Mad Cap: "Severance"

Welcome to Mad Cap: a series dedicated to chronicling every episode of Mad Men leading up to the series finale. Tune in every Monday to recap each new episode along with memorable moments, quotes, and predictions on where things might be going. Is Don Draper out of the hole on this one? Will the series do well now that it is in the 70's? There's a lot to unpack and no time to waste. So without further ado, please enjoy reading and sharing your own thoughts in the comments on each episode as it airs.


Season 7, Episode 8
"Severance"

"That's not a coincidence! It's a sign!"
 -Ken Cosgrove (Aaron Staton)
"Of what?" 
-Don Draper (Jon Hamm)
"The life not lived." 
-Ken Cosgrove 

Plot:

The episode opens in 1970. Sterling Cooper Pryce has been sold to McCann. Don Draper (Jon Hamm) is auditioning women for a new line of mink coats. As this happens, he imagines seeing Rachel Katz (Maggie Siff) come in, discussing a flight that he missed. She exits without divulging more information. As he goes to lunch with Roger Sterling (John Slattery), he imagines that a certain waitress is Rachel. This is proven wrong, even after he has sex with her. Meanwhile Ken Cosgrove (Aaron Staton) gets fired and remains optimistic because he believes it's a sign for him to write his book. He decides to also return to the agency as a client to mess with them. Peggy Olsen (Elisabeth Moss) and Joan Holloway (Christina Hendricks) deal with two male clients involving pantyhose that are very rude. Peggy accuses Joan of dressing too seductively. This gets Joan self-conscious and they end up working together to finish off the client. Don tries to track Rachel down and discovers that she has died very recently. Here he unleashes the information that he has divorced Meghan and is not doing too well otherwise. He is sleeping around and doing whatever he wants. The waitress ends up asking Don to not return to the diner to bother her, even though she feels very familiar.

Rating: 4 out of 5

Jon Hamm
MVP:
Don Draper (Jon Hamm)

It is the question that opens and closes the episode: is that all there is? Continuing in the vein of Don's hallucination over Bertram Cooper's death, he is beginning to find signs everywhere of the world not being all that it is. There's Ken, who optimistically accepts his firing and shares the news with Don. He mistakes a waitress for a woman that he knew all the way back in season one. There's so much going on and it looks like everything is back to normal otherwise. He is still sleeping around and trying to determine if this is all that there is. Should he be so happy that he is living a life that has not fulfilled him for all of these seasons? The signs are there and while it may not come out, he does seem perplexed by these moments of desire to regress to a happier time or at least do something that makes him happy.

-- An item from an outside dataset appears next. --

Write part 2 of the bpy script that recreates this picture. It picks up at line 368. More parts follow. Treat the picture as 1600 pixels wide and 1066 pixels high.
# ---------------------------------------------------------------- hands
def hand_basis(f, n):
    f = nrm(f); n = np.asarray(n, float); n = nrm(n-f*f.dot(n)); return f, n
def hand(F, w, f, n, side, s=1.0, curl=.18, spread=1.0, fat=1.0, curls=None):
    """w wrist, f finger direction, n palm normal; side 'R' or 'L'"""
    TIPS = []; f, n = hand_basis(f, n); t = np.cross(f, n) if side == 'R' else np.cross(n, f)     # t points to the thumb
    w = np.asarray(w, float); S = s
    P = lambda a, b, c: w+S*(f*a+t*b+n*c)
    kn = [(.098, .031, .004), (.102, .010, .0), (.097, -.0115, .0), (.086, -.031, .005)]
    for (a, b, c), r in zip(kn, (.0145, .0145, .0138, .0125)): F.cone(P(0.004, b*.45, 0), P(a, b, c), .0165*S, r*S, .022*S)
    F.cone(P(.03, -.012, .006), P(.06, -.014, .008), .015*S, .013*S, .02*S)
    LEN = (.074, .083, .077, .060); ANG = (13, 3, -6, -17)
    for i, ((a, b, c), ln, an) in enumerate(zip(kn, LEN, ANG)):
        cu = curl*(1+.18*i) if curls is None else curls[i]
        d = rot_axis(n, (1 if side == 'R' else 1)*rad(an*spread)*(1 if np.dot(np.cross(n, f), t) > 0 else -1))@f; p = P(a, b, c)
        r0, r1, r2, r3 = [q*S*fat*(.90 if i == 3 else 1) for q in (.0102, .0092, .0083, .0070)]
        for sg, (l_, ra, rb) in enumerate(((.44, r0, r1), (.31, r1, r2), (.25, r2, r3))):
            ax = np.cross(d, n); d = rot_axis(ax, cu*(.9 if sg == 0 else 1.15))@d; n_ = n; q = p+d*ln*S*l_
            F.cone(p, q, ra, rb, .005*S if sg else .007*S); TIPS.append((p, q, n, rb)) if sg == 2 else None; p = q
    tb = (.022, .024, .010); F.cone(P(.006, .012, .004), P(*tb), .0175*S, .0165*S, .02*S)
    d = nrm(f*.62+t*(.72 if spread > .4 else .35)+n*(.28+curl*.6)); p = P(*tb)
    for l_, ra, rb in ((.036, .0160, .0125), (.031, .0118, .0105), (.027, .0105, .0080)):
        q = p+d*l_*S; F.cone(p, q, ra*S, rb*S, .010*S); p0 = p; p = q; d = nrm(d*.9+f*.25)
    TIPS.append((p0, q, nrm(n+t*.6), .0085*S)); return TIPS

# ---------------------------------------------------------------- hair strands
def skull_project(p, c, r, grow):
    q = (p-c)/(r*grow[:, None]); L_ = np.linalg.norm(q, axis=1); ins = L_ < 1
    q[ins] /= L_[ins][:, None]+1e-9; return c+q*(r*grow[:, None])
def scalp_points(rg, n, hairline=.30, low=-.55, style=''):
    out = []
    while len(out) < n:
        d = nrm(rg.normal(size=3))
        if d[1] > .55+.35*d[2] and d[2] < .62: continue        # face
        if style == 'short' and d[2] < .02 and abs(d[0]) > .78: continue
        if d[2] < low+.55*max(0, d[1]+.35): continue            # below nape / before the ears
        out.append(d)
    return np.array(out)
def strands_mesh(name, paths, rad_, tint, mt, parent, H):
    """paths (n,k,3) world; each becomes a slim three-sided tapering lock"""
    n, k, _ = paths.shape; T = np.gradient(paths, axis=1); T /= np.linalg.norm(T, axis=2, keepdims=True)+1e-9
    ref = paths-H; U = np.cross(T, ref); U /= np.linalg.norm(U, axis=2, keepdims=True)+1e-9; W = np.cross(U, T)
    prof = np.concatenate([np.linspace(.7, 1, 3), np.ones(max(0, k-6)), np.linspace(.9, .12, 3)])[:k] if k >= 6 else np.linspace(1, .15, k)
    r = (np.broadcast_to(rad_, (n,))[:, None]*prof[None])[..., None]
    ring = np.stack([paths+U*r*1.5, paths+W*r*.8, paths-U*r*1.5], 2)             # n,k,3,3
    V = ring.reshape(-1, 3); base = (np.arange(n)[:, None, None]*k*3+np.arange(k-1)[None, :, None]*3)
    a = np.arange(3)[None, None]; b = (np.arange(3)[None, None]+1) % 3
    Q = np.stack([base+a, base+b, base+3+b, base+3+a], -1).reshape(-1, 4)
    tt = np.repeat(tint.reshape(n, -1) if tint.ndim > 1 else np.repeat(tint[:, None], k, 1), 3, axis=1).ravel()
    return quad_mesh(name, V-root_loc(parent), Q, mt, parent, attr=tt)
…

What's odd is that we don't see any family member in this episode, leaving plenty to wonder about, including what that flight was about and what is likely to happen for him next.

Best Scene

To culminate the episode, Don returns to the diner to talk to the waitress of whom he mistook for someone. Is it Rachel, or possibly a woman from his whorehouse days? Either way, he seems enamored by her and despite having sex with her earlier, she is too defensive to have him hang around by himself. She tells him off, leaving him to wonder about what life is all about. With Rachel dead and clues about the life not lived starting to appear everywhere, what is Don to do? Is he just going to continue fooling himself as an ad man, especially as the 70's could represent a new era for him both literally and figuratively. The way that he slouches at the bar as the shot pulls out to the familiar tune of "Is That All There Is" shows a weak man and someone who has lost his will. He needs to figure out what makes him happy, especially since his familial life seems to be nonexistent at this point. Did anything happen to them or did he sabotage their relationship? So many great clues left to find out in the remaining six episodes.